[Scripts that build scenes]
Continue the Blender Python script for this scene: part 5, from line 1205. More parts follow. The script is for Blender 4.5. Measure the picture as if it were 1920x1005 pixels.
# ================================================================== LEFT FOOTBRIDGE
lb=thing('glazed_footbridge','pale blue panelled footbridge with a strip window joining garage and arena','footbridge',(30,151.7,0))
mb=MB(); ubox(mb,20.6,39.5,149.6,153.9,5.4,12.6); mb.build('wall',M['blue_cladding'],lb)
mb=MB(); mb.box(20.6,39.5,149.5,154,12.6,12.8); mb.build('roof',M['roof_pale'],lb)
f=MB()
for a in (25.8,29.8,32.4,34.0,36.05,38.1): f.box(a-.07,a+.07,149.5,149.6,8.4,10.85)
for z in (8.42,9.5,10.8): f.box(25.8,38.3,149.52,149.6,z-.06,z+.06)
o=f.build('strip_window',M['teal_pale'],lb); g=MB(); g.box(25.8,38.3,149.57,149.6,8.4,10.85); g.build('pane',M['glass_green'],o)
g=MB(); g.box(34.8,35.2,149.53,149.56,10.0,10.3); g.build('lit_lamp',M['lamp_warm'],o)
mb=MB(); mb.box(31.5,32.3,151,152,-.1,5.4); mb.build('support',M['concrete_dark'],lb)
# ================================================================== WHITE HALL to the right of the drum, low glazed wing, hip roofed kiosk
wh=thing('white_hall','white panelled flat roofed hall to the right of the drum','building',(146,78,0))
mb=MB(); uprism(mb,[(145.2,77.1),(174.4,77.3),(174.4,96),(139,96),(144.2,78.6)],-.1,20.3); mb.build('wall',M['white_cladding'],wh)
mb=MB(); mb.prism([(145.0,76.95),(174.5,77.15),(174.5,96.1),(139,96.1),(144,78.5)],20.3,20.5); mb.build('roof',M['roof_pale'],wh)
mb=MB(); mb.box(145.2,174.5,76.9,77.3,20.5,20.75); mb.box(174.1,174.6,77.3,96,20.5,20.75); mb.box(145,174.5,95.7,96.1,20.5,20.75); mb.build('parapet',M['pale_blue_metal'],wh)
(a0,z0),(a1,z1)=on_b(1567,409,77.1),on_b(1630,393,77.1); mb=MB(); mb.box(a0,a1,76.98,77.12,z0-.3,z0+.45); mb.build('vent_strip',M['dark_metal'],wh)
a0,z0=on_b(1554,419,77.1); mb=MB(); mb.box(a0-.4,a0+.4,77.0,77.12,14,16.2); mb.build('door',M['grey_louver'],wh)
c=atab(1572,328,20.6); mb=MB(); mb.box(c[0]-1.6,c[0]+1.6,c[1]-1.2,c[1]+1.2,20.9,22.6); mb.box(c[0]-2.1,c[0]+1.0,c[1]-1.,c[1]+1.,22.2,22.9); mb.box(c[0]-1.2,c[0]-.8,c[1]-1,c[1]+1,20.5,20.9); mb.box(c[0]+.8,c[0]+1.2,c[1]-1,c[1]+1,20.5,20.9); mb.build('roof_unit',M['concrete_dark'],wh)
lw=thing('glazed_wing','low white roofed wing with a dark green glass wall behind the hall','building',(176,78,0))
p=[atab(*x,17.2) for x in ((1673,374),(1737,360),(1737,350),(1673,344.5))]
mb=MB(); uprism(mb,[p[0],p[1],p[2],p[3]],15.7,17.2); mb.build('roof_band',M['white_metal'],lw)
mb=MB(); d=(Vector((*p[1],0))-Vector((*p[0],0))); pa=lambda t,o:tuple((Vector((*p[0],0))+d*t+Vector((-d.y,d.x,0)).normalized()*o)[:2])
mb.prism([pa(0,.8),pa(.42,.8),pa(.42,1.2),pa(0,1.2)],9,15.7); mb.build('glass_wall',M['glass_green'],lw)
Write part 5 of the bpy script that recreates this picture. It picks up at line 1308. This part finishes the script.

Aim - Each line of the listing should be echoed back exactly.

Reply -
Continue the Blender Python script for this scene: part 5, from line 1205. More parts follow. The script is for Blender 4.5. Measure the picture as if it were 1920x1005 pixels.
# ================================================================== LEFT FOOTBRIDGE
lb=thing('glazed_footbridge','pale blue panelled footbridge with a strip window joining garage and arena','footbridge',(30,151.7,0))
mb=MB(); ubox(mb,20.6,39.5,149.6,153.9,5.4,12.6); mb.build('wall',M['blue_cladding'],lb)
mb=MB(); mb.box(20.6,39.5,149.5,154,12.6,12.8); mb.build('roof',M['roof_pale'],lb)
f=MB()
for a in (25.8,29.8,32.4,34.0,36.05,38.1): f.box(a-.07,a+.07,149.5,149.6,8.4,10.85)
for z in (8.42,9.5,10.8): f.box(25.8,38.3,149.52,149.6,z-.06,z+.06)
o=f.build('strip_window',M['teal_pale'],lb); g=MB(); g.box(25.8,38.3,149.57,149.6,8.4,10.85); g.build('pane',M['glass_green'],o)
g=MB(); g.box(34.8,35.2,149.53,149.56,10.0,10.3); g.build('lit_lamp',M['lamp_warm'],o)
mb=MB(); mb.box(31.5,32.3,151,152,-.1,5.4); mb.build('support',M['concrete_dark'],lb)
# ================================================================== WHITE HALL to the right of the drum, low glazed wing, hip roofed kiosk
wh=thing('white_hall','white panelled flat roofed hall to the right of the drum','building',(146,78,0))
mb=MB(); uprism(mb,[(145.2,77.1),(174.4,77.3),(174.4,96),(139,96),(144.2,78.6)],-.1,20.3); mb.build('wall',M['white_cladding'],wh)
mb=MB(); mb.prism([(145.0,76.95),(174.5,77.15),(174.5,96.1),(139,96.1),(144,78.5)],20.3,20.5); mb.build('roof',M['roof_pale'],wh)
mb=MB(); mb.box(145.2,174.5,76.9,77.3,20.5,20.75); mb.box(174.1,174.6,77.3,96,20.5,20.75); mb.box(145,174.5,95.7,96.1,20.5,20.75); mb.build('parapet',M['pale_blue_metal'],wh)
(a0,z0),(a1,z1)=on_b(1567,409,77.1),on_b(1630,393,77.1); mb=MB(); mb.box(a0,a1,76.98,77.12,z0-.3,z0+.45); mb.build('vent_strip',M['dark_metal'],wh)
a0,z0=on_b(1554,419,77.1); mb=MB(); mb.box(a0-.4,a0+.4,77.0,77.12,14,16.2); mb.build('door',M['grey_louver'],wh)
c=atab(1572,328,20.6); mb=MB(); mb.box(c[0]-1.6,c[0]+1.6,c[1]-1.2,c[1]+1.2,20.9,22.6); mb.box(c[0]-2.1,c[0]+1.0,c[1]-1.,c[1]+1.,22.2,22.9); mb.box(c[0]-1.2,c[0]-.8,c[1]-1,c[1]+1,20.5,20.9); mb.box(c[0]+.8,c[0]+1.2,c[1]-1,c[1]+1,20.5,20.9); mb.build('roof_unit',M['concrete_dark'],wh)
lw=thing('glazed_wing','low white roofed wing with a dark green glass wall behind the hall','building',(176,78,0))
p=[atab(*x,17.2) for x in ((1673,374),(1737,360),(1737,350),(1673,344.5))]
mb=MB(); uprism(mb,[p[0],p[1],p[2],p[3]],15.7,17.2); mb.build('roof_band',M['white_metal'],lw)
mb=MB(); d=(Vector((*p[1],0))-Vector((*p[0],0))); pa=lambda t,o:tuple((Vector((*p[0],0))+d*t+Vector((-d.y,d.x,0)).normalized()*o)[:2])
mb.prism([pa(0,.8),pa(.42,.8),pa(.42,1.2),pa(0,1.2)],9,15.7); mb.build('glass_wall',M['glass_green'],lw)
Write part 5 of the bpy script that recreates this picture. It picks up at line 1308. This part finishes the script.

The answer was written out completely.